* **RECORDS FOR THIS EXERCISE**
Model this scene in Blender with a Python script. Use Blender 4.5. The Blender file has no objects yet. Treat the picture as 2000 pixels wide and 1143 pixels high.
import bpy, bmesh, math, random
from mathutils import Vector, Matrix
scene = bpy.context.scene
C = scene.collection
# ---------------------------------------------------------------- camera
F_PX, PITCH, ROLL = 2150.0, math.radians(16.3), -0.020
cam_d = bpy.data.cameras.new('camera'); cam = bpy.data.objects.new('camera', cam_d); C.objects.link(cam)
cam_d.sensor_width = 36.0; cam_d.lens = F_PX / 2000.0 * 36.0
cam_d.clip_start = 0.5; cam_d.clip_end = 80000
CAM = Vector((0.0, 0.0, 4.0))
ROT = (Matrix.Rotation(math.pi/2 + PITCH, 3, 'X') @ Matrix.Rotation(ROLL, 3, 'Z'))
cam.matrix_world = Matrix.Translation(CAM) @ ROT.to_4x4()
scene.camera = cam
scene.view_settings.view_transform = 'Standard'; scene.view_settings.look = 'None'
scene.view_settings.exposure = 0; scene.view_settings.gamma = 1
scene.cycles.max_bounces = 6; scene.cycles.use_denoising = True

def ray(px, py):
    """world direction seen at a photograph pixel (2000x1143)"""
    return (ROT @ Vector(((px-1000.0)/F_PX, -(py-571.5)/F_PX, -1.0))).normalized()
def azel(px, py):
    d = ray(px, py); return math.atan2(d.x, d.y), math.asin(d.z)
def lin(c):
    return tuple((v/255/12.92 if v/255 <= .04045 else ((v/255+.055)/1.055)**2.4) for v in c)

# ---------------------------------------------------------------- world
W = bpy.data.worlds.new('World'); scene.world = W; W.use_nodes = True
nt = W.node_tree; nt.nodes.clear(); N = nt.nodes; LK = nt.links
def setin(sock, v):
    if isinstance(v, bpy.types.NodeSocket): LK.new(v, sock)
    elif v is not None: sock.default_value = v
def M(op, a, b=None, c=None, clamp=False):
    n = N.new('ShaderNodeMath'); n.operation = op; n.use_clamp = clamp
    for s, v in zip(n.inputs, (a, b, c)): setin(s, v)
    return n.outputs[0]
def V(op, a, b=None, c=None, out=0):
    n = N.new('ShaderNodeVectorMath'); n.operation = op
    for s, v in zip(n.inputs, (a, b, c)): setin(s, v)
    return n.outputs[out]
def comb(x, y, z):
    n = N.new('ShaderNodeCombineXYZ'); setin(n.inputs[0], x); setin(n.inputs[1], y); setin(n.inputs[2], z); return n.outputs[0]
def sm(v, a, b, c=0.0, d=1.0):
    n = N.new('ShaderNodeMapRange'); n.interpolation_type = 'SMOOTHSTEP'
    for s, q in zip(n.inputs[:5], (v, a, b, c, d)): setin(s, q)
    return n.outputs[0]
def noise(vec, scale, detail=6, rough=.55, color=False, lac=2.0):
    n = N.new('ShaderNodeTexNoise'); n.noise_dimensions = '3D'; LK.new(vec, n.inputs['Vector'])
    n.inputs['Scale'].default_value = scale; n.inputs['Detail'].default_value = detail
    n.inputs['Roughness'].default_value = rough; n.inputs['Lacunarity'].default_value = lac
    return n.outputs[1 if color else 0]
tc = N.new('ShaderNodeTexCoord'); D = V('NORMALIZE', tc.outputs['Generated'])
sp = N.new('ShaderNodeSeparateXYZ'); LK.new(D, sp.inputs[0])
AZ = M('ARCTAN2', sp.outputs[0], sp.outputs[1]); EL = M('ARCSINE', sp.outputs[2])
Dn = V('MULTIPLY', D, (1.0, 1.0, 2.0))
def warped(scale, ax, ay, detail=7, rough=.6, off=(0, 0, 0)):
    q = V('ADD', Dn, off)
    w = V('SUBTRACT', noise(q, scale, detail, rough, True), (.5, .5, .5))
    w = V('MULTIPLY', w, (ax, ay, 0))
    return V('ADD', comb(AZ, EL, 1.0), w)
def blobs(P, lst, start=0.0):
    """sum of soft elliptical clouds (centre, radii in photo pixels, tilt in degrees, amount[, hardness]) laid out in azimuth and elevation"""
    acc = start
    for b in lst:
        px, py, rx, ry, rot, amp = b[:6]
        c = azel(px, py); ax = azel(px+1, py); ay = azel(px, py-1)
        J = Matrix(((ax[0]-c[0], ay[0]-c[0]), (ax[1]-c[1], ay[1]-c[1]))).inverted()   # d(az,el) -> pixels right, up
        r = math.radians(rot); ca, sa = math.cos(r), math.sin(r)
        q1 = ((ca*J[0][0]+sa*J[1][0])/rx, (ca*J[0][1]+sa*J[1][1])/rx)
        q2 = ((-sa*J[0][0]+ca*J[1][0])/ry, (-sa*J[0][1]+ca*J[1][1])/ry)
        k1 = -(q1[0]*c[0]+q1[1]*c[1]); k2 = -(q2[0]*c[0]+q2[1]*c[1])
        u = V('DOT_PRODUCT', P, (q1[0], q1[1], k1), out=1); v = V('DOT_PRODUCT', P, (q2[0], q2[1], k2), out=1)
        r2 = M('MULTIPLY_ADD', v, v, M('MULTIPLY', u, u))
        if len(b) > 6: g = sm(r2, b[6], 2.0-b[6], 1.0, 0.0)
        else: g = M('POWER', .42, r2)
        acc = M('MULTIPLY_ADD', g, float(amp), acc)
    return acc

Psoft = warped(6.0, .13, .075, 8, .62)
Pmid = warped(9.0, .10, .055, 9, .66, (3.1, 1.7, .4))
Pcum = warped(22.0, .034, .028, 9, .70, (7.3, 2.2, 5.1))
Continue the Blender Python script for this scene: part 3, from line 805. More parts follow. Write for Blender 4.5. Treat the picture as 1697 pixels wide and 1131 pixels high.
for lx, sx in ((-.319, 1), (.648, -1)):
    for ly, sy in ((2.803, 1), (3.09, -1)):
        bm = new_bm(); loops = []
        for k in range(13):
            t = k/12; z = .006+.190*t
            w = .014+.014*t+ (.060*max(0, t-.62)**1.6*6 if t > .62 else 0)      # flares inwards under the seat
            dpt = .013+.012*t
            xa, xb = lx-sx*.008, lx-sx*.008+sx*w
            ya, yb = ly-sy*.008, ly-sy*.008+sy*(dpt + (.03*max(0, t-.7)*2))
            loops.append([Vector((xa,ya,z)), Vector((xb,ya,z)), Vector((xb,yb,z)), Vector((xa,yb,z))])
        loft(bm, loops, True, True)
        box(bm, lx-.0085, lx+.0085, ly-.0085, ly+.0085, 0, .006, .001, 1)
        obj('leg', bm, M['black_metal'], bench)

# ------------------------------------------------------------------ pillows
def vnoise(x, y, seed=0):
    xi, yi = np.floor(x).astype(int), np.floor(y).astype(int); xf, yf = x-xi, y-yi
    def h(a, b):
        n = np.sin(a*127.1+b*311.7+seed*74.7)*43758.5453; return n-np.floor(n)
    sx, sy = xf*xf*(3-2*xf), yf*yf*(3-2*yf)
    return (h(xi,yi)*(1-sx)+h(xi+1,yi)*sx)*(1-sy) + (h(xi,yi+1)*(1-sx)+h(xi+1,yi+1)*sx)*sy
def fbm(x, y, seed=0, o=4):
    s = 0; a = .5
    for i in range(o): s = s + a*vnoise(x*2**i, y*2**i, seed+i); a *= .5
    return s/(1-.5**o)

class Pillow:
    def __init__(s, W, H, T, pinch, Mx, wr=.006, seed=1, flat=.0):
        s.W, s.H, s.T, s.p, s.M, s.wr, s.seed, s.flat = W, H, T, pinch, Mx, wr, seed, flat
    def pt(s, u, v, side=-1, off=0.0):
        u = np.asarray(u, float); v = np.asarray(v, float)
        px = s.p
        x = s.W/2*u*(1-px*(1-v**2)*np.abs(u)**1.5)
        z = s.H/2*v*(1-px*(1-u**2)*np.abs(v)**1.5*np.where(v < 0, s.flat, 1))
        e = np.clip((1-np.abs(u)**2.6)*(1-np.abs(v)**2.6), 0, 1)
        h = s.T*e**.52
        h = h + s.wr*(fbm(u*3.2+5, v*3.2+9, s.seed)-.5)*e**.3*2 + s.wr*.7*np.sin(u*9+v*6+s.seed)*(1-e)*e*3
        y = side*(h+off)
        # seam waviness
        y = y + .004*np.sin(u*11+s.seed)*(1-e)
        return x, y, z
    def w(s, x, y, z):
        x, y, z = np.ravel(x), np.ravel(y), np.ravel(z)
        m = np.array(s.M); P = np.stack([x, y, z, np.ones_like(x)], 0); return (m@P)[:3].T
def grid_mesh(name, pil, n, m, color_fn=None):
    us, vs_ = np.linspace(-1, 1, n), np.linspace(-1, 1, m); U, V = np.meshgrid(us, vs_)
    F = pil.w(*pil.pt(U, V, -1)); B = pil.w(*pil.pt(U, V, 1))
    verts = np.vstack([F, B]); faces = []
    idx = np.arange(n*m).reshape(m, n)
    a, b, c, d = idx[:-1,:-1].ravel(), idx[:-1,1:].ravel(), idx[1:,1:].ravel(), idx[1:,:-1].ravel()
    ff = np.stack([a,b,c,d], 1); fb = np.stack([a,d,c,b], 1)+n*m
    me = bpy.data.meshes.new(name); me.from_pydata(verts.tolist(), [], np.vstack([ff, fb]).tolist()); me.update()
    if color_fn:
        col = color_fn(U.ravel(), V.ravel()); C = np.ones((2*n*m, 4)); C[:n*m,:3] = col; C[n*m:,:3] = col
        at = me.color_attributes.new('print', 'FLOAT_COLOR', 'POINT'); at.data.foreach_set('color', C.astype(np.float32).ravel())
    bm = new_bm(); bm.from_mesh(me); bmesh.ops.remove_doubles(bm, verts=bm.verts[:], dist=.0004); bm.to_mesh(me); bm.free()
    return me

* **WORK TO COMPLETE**
Restate exactly the records above from their first line through the line that holds "scene.cycles.max_bounces = 6;", please, including both and leaving out all others.

* **COMPLETED TASK**
Model this scene in Blender with a Python script. Use Blender 4.5. The Blender file has no objects yet. Treat the picture as 2000 pixels wide and 1143 pixels high.
import bpy, bmesh, math, random
from mathutils import Vector, Matrix
scene = bpy.context.scene
C = scene.collection
# ---------------------------------------------------------------- camera
F_PX, PITCH, ROLL = 2150.0, math.radians(16.3), -0.020
cam_d = bpy.data.cameras.new('camera'); cam = bpy.data.objects.new('camera', cam_d); C.objects.link(cam)
cam_d.sensor_width = 36.0; cam_d.lens = F_PX / 2000.0 * 36.0
cam_d.clip_start = 0.5; cam_d.clip_end = 80000
CAM = Vector((0.0, 0.0, 4.0))
ROT = (Matrix.Rotation(math.pi/2 + PITCH, 3, 'X') @ Matrix.Rotation(ROLL, 3, 'Z'))
cam.matrix_world = Matrix.Translation(CAM) @ ROT.to_4x4()
scene.camera = cam
scene.view_settings.view_transform = 'Standard'; scene.view_settings.look = 'None'
scene.view_settings.exposure = 0; scene.view_settings.gamma = 1
scene.cycles.max_bounces = 6; scene.cycles.use_denoising = True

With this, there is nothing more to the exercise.